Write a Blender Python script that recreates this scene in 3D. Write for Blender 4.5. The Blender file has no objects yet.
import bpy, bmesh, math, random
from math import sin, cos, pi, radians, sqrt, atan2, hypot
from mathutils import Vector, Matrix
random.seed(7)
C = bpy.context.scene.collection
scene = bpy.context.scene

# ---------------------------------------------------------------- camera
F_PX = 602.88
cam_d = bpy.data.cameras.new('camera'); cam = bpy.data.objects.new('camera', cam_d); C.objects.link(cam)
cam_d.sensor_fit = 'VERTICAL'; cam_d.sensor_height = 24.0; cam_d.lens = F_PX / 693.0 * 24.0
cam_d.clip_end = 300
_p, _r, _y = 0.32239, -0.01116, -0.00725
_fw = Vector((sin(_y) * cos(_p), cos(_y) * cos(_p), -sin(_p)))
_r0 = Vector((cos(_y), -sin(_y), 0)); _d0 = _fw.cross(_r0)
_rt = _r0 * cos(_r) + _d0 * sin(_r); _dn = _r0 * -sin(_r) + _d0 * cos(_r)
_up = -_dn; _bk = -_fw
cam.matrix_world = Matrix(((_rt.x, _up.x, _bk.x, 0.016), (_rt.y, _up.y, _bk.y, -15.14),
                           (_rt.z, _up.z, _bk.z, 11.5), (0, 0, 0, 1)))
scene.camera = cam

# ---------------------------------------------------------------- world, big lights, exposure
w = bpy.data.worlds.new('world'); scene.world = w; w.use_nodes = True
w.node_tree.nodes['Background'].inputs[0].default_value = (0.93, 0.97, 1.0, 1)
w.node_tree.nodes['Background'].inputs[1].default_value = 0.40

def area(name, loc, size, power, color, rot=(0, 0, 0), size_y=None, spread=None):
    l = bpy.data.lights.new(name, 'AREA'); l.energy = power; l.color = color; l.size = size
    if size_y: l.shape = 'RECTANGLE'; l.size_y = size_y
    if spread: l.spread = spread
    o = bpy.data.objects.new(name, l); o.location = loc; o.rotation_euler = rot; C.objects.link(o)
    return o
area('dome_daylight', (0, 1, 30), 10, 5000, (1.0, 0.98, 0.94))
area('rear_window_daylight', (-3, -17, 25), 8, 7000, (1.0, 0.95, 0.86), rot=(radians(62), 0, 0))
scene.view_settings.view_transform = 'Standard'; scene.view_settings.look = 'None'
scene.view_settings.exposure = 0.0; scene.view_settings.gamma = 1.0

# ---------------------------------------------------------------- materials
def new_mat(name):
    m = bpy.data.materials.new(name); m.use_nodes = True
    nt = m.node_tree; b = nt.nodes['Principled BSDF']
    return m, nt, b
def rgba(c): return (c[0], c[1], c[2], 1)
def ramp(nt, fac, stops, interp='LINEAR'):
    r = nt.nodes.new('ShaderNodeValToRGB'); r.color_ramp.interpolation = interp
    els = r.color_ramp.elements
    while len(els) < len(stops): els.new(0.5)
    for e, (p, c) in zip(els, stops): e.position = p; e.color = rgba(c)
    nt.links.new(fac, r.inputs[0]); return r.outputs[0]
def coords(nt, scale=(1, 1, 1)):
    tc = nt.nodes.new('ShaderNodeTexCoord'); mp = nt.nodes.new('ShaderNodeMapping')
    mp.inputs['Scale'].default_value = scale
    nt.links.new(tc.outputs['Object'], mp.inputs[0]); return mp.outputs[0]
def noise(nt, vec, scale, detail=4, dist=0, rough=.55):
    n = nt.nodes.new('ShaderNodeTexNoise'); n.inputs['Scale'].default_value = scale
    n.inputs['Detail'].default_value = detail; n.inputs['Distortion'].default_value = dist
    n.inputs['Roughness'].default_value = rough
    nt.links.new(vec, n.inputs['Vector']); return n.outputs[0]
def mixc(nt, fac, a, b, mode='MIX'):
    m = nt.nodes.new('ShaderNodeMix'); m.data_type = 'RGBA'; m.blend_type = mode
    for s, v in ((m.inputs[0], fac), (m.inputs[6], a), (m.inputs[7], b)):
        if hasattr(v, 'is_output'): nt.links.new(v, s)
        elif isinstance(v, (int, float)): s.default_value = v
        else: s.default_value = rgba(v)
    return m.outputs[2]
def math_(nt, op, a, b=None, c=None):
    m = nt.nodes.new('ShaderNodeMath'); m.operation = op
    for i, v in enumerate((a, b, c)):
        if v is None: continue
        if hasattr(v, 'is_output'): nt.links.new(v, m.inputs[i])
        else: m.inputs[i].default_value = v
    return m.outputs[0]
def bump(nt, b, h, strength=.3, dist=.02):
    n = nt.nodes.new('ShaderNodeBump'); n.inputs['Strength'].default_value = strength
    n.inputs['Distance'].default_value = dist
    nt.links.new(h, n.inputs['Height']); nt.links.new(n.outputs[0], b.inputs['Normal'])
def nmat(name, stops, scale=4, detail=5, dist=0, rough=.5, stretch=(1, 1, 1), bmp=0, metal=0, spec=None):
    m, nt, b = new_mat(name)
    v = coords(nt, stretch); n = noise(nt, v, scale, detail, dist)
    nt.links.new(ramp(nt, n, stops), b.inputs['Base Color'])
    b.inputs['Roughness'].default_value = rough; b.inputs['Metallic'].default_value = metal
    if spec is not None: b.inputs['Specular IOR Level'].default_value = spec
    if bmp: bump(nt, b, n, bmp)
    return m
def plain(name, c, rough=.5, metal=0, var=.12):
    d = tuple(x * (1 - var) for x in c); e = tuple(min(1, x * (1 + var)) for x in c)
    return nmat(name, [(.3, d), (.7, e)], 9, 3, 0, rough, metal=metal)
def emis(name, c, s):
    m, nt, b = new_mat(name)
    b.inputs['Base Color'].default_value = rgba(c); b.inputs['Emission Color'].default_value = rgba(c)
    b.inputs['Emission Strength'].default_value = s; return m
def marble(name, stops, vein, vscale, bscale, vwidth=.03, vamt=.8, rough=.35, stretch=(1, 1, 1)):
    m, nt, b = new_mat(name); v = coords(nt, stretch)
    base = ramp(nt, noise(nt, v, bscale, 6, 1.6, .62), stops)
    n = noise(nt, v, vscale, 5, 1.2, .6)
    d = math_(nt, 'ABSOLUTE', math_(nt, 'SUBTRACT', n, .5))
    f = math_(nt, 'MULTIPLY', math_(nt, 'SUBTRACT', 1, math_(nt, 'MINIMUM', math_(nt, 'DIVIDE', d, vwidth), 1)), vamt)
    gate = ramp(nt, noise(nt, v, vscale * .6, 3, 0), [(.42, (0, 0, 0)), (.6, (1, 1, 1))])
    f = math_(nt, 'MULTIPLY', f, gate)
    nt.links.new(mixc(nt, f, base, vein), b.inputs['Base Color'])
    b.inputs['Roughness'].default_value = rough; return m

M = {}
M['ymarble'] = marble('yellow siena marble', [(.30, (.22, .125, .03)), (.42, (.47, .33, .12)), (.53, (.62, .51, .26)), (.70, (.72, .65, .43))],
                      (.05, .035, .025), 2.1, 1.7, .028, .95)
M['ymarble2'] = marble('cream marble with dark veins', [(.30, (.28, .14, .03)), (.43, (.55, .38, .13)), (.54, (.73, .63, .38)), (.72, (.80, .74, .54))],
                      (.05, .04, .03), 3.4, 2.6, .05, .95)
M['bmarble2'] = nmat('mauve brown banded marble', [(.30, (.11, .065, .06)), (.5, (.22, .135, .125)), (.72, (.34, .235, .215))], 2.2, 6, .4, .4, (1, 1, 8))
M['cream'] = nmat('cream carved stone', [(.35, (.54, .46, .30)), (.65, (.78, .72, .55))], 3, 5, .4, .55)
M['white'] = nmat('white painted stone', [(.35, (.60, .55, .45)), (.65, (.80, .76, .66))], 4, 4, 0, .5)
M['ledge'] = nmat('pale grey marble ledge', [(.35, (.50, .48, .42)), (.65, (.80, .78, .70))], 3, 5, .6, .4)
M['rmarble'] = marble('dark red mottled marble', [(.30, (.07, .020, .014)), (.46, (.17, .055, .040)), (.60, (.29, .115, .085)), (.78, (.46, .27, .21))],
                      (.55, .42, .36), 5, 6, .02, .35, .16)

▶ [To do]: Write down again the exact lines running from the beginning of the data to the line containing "scene = bpy.context.scene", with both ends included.

▶ [Result below]:
Write a Blender Python script that recreates this scene in 3D. Write for Blender 4.5. The Blender file has no objects yet.
import bpy, bmesh, math, random
from math import sin, cos, pi, radians, sqrt, atan2, hypot
from mathutils import Vector, Matrix
random.seed(7)
C = bpy.context.scene.collection
scene = bpy.context.scene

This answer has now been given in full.